-- START Material for this exercise --

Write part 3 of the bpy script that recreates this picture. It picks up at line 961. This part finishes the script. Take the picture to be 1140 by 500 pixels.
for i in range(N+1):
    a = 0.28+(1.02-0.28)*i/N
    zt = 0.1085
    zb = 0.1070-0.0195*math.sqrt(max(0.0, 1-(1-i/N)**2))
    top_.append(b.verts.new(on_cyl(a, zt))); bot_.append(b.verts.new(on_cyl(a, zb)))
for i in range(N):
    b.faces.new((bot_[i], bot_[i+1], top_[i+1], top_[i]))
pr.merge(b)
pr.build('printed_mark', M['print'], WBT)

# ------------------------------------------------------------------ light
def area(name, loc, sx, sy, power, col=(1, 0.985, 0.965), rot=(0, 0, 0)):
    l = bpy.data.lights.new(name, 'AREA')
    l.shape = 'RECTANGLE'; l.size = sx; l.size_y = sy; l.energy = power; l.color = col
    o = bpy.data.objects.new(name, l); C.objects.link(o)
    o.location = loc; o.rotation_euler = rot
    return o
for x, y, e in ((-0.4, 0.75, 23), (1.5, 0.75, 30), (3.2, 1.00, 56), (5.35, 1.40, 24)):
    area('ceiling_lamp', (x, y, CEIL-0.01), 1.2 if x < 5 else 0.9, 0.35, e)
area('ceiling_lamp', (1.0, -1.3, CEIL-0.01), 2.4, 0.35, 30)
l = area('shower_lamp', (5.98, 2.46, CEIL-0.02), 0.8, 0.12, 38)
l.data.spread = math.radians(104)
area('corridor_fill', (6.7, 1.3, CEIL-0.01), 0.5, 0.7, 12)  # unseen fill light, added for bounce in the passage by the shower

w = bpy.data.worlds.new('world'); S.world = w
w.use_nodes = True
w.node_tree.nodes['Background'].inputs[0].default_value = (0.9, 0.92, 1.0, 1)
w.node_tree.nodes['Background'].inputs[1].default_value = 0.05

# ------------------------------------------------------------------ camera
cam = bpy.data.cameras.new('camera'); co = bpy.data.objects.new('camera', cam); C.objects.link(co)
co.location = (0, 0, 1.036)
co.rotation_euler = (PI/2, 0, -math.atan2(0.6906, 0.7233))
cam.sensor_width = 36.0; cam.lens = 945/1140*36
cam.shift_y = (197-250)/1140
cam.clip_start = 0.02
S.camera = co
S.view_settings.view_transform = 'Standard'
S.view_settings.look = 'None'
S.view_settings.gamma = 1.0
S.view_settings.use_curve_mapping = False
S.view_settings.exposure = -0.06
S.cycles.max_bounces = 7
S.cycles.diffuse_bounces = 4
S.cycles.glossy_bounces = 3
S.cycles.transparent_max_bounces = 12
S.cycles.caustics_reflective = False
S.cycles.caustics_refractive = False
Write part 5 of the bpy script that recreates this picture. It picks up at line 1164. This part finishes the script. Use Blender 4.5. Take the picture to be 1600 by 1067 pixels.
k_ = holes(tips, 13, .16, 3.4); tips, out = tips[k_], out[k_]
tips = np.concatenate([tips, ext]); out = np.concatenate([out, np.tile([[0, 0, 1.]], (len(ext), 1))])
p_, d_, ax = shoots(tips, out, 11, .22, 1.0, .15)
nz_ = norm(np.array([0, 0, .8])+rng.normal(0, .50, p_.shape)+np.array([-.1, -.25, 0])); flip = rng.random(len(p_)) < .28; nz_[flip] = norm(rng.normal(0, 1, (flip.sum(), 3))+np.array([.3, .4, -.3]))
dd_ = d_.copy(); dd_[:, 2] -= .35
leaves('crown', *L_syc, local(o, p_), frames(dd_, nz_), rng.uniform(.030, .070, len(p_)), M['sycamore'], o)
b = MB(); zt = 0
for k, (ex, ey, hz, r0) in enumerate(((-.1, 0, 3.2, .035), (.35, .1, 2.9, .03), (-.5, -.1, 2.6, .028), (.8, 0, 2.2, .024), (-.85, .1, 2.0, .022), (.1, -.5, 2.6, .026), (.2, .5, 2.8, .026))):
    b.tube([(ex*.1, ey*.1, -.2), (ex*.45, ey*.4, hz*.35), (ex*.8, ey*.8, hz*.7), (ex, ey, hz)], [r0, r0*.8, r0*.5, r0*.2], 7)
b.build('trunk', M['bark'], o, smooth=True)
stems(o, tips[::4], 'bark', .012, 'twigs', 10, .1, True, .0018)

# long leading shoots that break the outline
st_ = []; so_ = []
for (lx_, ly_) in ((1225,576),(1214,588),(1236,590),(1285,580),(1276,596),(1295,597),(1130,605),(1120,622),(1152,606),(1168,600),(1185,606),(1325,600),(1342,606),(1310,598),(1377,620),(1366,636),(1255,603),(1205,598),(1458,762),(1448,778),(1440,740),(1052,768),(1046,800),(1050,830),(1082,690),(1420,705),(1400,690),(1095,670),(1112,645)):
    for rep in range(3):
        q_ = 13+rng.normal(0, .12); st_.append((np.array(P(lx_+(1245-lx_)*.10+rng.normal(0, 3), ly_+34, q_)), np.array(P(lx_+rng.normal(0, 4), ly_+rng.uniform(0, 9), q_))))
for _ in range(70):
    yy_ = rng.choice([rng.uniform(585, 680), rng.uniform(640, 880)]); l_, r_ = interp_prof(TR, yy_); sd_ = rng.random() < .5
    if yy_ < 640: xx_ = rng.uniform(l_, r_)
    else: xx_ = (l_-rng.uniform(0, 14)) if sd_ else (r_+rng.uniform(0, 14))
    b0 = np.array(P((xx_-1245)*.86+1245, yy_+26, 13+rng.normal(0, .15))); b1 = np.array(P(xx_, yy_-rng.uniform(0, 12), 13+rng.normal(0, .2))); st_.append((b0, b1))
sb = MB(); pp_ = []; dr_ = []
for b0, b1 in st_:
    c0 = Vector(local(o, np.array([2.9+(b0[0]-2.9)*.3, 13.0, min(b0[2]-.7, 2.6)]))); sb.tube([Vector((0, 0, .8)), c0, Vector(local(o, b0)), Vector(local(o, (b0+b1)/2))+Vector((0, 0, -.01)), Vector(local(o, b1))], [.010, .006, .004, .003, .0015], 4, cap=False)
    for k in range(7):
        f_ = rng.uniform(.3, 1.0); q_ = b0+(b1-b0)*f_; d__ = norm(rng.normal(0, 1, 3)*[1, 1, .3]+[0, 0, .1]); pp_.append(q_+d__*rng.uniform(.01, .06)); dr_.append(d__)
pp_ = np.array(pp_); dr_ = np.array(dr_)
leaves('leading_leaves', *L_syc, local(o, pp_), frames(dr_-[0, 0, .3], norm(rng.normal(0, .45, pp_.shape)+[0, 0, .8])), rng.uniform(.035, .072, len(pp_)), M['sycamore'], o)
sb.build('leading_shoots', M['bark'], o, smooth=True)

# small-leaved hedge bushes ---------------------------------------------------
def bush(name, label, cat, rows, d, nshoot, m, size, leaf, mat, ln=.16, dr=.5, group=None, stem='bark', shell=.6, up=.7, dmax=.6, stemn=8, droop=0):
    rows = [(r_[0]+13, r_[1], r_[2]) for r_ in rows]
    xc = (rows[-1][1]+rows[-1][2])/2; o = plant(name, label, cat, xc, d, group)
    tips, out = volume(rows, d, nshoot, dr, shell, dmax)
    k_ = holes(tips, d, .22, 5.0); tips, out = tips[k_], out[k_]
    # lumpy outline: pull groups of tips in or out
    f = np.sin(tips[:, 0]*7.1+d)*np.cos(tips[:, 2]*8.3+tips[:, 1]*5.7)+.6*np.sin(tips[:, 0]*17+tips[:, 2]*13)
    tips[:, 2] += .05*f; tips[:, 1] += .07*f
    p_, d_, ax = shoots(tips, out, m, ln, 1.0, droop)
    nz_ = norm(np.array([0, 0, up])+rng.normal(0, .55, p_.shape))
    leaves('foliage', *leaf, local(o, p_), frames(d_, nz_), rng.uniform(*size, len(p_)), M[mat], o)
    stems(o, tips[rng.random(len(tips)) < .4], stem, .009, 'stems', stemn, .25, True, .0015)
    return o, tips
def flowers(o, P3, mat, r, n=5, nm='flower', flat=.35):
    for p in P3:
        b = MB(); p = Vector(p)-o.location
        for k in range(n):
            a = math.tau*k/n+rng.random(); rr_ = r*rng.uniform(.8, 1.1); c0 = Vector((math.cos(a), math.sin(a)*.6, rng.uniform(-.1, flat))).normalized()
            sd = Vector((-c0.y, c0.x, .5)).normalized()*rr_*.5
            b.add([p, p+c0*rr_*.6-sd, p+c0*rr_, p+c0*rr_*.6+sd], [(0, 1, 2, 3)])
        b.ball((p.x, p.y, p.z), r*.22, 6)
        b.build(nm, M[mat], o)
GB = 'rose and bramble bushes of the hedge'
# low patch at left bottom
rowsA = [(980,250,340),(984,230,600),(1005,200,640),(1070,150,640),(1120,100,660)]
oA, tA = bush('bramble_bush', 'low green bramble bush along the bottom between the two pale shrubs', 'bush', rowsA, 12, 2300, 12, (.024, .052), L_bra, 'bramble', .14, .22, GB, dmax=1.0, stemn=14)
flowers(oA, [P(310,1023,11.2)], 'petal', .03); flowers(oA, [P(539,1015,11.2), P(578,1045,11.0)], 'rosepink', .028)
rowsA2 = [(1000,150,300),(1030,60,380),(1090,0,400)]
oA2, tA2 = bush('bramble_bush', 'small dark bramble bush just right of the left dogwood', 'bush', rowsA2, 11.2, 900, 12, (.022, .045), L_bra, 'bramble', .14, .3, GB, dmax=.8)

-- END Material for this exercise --
-- START Material for this exercise --

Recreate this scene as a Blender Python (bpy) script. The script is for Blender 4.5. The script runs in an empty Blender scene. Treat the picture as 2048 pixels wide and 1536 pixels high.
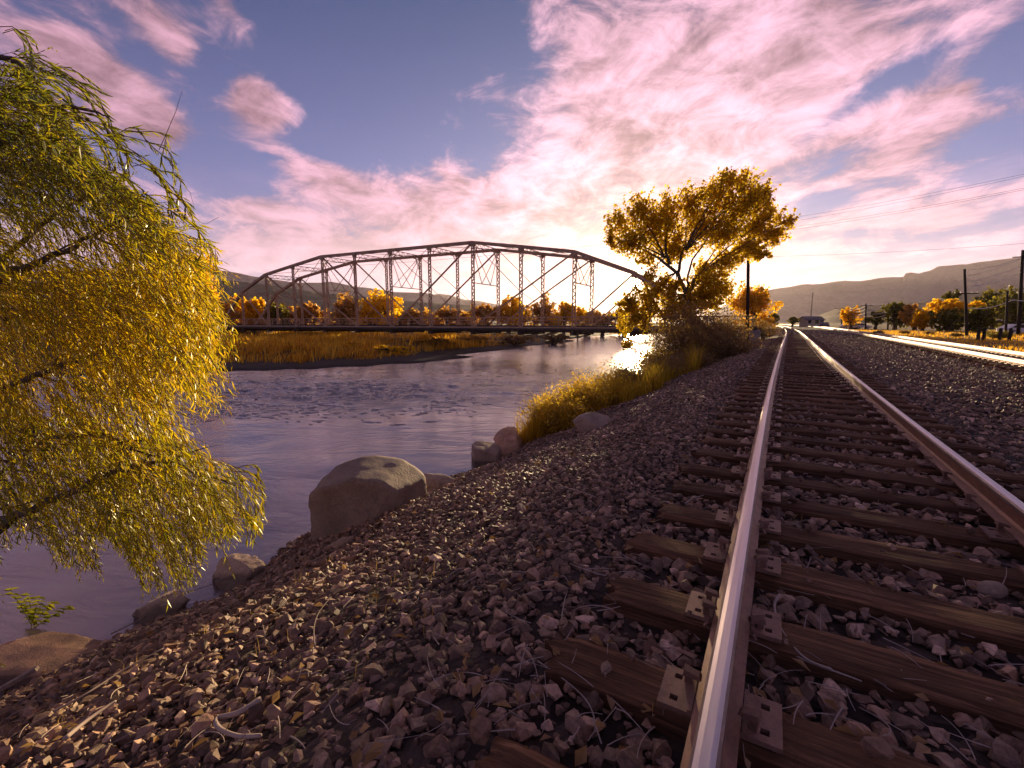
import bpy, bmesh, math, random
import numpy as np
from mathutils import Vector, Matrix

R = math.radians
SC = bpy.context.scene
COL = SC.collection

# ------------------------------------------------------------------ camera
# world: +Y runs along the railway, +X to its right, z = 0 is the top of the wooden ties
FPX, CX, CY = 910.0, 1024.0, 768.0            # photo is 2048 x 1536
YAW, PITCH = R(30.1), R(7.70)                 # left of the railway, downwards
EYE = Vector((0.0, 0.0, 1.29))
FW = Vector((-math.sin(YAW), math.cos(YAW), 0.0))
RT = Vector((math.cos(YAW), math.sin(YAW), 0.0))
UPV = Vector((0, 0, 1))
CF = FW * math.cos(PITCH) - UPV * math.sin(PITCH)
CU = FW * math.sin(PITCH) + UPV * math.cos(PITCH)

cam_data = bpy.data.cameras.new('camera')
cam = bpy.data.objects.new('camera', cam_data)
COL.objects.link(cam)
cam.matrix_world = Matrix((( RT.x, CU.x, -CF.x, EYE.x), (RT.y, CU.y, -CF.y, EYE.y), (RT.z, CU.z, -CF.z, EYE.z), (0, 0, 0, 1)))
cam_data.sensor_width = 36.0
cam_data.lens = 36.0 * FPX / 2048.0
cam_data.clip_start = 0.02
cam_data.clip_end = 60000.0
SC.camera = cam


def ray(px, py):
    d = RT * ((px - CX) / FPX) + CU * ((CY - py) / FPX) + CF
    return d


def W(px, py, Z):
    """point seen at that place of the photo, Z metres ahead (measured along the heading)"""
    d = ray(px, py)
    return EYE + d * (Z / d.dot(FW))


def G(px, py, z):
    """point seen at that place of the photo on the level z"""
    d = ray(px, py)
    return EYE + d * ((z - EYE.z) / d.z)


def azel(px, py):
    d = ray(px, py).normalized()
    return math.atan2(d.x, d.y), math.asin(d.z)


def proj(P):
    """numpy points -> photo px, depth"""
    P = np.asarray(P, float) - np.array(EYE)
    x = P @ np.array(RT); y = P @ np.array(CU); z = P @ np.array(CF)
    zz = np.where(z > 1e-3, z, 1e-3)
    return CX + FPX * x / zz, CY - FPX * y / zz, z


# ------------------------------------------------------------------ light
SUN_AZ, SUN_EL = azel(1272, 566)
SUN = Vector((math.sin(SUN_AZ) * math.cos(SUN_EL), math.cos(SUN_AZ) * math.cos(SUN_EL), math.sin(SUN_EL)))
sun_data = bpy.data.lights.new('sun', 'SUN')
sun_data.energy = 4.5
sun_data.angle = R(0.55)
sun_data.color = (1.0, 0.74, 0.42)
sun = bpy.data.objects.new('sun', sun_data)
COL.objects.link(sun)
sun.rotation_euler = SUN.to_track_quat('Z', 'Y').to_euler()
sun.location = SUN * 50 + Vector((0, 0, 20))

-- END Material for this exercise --

* **What is expected**
Using the listing above, repeat word for word each line from the one with "Recreate this scene" down to the one with "CU = FW * math.sin(PITCH)", both included. Omit all pictures.

* **Output for this task**
Recreate this scene as a Blender Python (bpy) script. The script is for Blender 4.5. The script runs in an empty Blender scene. Treat the picture as 2048 pixels wide and 1536 pixels high.
import bpy, bmesh, math, random
import numpy as np
from mathutils import Vector, Matrix

R = math.radians
SC = bpy.context.scene
COL = SC.collection

# ------------------------------------------------------------------ camera
# world: +Y runs along the railway, +X to its right, z = 0 is the top of the wooden ties
FPX, CX, CY = 910.0, 1024.0, 768.0            # photo is 2048 x 1536
YAW, PITCH = R(30.1), R(7.70)                 # left of the railway, downwards
EYE = Vector((0.0, 0.0, 1.29))
FW = Vector((-math.sin(YAW), math.cos(YAW), 0.0))
RT = Vector((math.cos(YAW), math.sin(YAW), 0.0))
UPV = Vector((0, 0, 1))
CF = FW * math.cos(PITCH) - UPV * math.sin(PITCH)
CU = FW * math.sin(PITCH) + UPV * math.cos(PITCH)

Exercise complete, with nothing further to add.